Chapter XIV. The Debates with Lincoln.
Chicago, Ill., July 24, 1858. "Hon. S. A. Douglas:
"My dear Sir:--Will it be agreeable to you to make an arrangement for you and myself to divide time and address the same audiences the present canva.s.s? Mr. Judd, who will hand you this, is authorized to receive your answer; and, if agreeable to you, to enter into the terms of such an arrangement.
"Your obedient servant,
"A. Lincoln."
This is the note received by Douglas a week after his return from Springfield. On the same day he returned the following answer:
"Chicago, Ill., July 24, 1858. "Hon. A. Lincoln:
"Dear Sir:--Your note of this date * * * was handed me by Mr. Judd. *
* * I went to Springfield last week for the purpose of conferring with the Democratic State Central Committee upon the mode of conducting the canva.s.s, and with them * * * made a list of appointments covering the entire period until late in October. The people of the several localities have been notified of the times and places of the meetings. * * * I cannot refrain from expressing my surprise, if it was your original intention to invite such an arrangement, that you should have waited until after I had made my appointments, in as much as we were both here in Chicago together for several days after my arrival, and again at Bloomington, Atlanta, Lincoln and Springfield, where it was well known I went for the purpose of consulting with the State Central Committee and agreeing upon the plan of campaign. * * * I will, in order to accommodate you, as far as it is in my power to do so, take the responsibility of making an arrangement with you for a discussion between us at one prominent point in each congressional district in the State, except the Second and Sixth, where we have both spoken and in each of which you had the concluding speech. If agreeable to you, I will indicate the following places as the most suitable in the several congressional districts at which we should speak, to wit: Freeport, Ottawa, Galesburg, Quincy, Alton, Jonesboro and Charleston. * * *
"Very respectfully, your most obedient servant,
"S. A. Douglas."
Lincoln replied:
"Springfield, July 29, 1858.
"Hon. S. A. Douglas:
Dear Sir:--Yours of the 24th in relation to an arrangement to divide time and address the same audiences, is received; and, in apology for not sooner replying, allow me to say that, when I sat by you at dinner yesterday, I was not aware that you had answered my note, nor, certainly, that my own note had been presented to you. An hour after, I saw a copy of your answer in the Chicago Times, and reaching home I found the original awaiting me. * * * As to your surprise that I did not sooner make the proposal to divide time with you, I can only say, I made it as soon as I resolved to make it. I did not know but that such a proposal would come from you; I waited respectfully to see. * * * I agree to an arrangement for us to speak at the seven places you have named and at your own times, provided you name the times at once, so that I, as well as you, can have to myself the time not covered by the arrangement.

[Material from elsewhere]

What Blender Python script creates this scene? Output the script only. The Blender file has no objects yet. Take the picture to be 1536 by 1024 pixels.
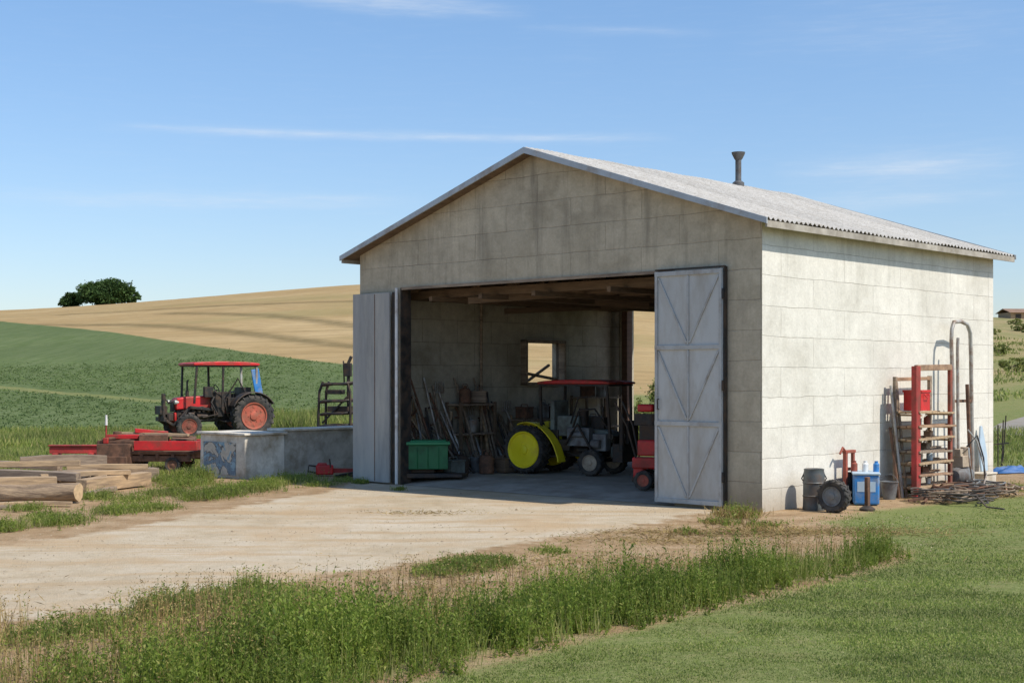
import bpy, bmesh, math, random
import numpy as np
from mathutils import Vector, Matrix
random.seed(7); rng=np.random.default_rng(7)
sc=bpy.context.scene; COL=sc.collection
F=2107.0; H=2.01; HY=567.0
def G(px,py,z=0.0):
    Y=F*(H-z)/(py-HY); return ((px-768)/F*Y, Y)
def at(px,Y): return (px-768)/F*Y
CX,CY=3.75,21.07
AX=(.7313,-.6820); AY=(.6820,.7313); ROT=math.atan2(-.6820,.7313)
def LW(x,y): return (CX+x*AX[0]+y*AY[0], CY+x*AX[1]+y*AY[1])
def RW(px,off):
    r=(px-768)/F; bx=CX+off*AX[0]; by=CY+off*AX[1]
    s=(r*by-bx)/(AY[0]-r*AY[1]); return (bx+s*AY[0],by+s*AY[1]),s
# ---------------------------------------------------------------- terrain
SKX=[-2500,-600,0,100,200,350,535,700,800,965,1100,1300,1500,1536,2300,4000]
SKY=[500,480,467,463,455,441,425,416,420,441,452,466,478,480,492,505]
def prof(Y):
    t=(np.asarray(Y,float)-50)/170.0
    tc=np.clip(t,0,1)
    a=tc**1.2*(1.25-.25*tc**3)
    b=1+.45*(t-1)-1.2*(t-1)**2
    b=np.maximum(b,.25)
    return np.where(t<=0,0,np.where(t<1,a,b))
_th=np.linspace(-1.6,1.6,400); _S=(HY-np.interp(768+F*_th,SKX,SKY))/F
_Y=np.linspace(70,330,300); _p=prof(_Y)
_A=np.min((_S[:,None]*_Y[None,:]+H)/_p[None,:],axis=1)
_k=np.ones(25)/25.; _A=np.convolve(np.pad(_A,12,mode='edge'),_k,mode='valid')
def tz(X,Y):
    X=np.asarray(X,float);Y=np.asarray(Y,float)
    return np.interp(X/np.maximum(Y,5),_th,_A)*prof(Y)
def R(px,py):
    th=(px-768)/F; s=(HY-py)/F
    Ys=np.linspace(25,260,2400); d=tz(th*Ys,Ys)-H-s*Ys
    i=np.argmax(d>=0) if (d>=0).any() else np.argmax(d)
    return (th*Ys[i],Ys[i])
def sdf(poly,X,Y):
    X=np.asarray(X,float);Y=np.asarray(Y,float)
    d=np.full(X.shape,1e9); ins=np.zeros(X.shape,bool); n=len(poly)
    for i in range(n):
        ax,ay=poly[i]; bx,by=poly[(i+1)%n]
        ex,ey=bx-ax,by-ay; L=ex*ex+ey*ey+1e-12
        t=np.clip(((X-ax)*ex+(Y-ay)*ey)/L,0,1)
        d=np.minimum(d,np.hypot(X-ax-t*ex,Y-ay-t*ey))
        c=((ay>Y)!=(by>Y)) & (X<(bx-ax)*(Y-ay)/((by-ay) if abs(by-ay)>1e-9 else 1e-9)+ax)
        ins^=c
    return np.where(ins,d,-d)
_gr=rng.random((256,256))
def vn(x,y):
    x=np.asarray(x,float);y=np.asarray(y,float)
    xi=np.floor(x).astype(int);yi=np.floor(y).astype(int);fx=x-xi;fy=y-yi
    fx=fx*fx*(3-2*fx);fy=fy*fy*(3-2*fy)
    g=lambda a,b:_gr[a%256,b%256]
    return (g(xi,yi)*(1-fx)+g(xi+1,yi)*fx)*(1-fy)+(g(xi,yi+1)*(1-fx)+g(xi+1,yi+1)*fx)*fy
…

As to the other details, I wish perfect reciprocity, and no more.
I wish as much time as you and that conclusions shall alternate.
That is all.
"Your obedient servant,
"A. Lincoln."
On the next day Douglas wrote:
"Bement, Piatt Co., Ill., July 30, 1858.
"Dear Sir:--Your letter, dated yesterday, accepting my proposition for a joint discussion at one prominent point in each congressional district * * * was received this morning. The times and places designated are as follows:
Ottawa, La Salle County ......... August 21, 1858.
Freeport, Stephenson County ..... August 27, 1858.
Jonesboro, Union County ...... September 15, 1858.
Charleston, Coles County ..... September 18, 1858.
Galesburgh, Knox County ......... October 7, 1858.
Quincy, Adams County ........... October 13, 1858.
Alton, Madison County .......... October 15, 1858.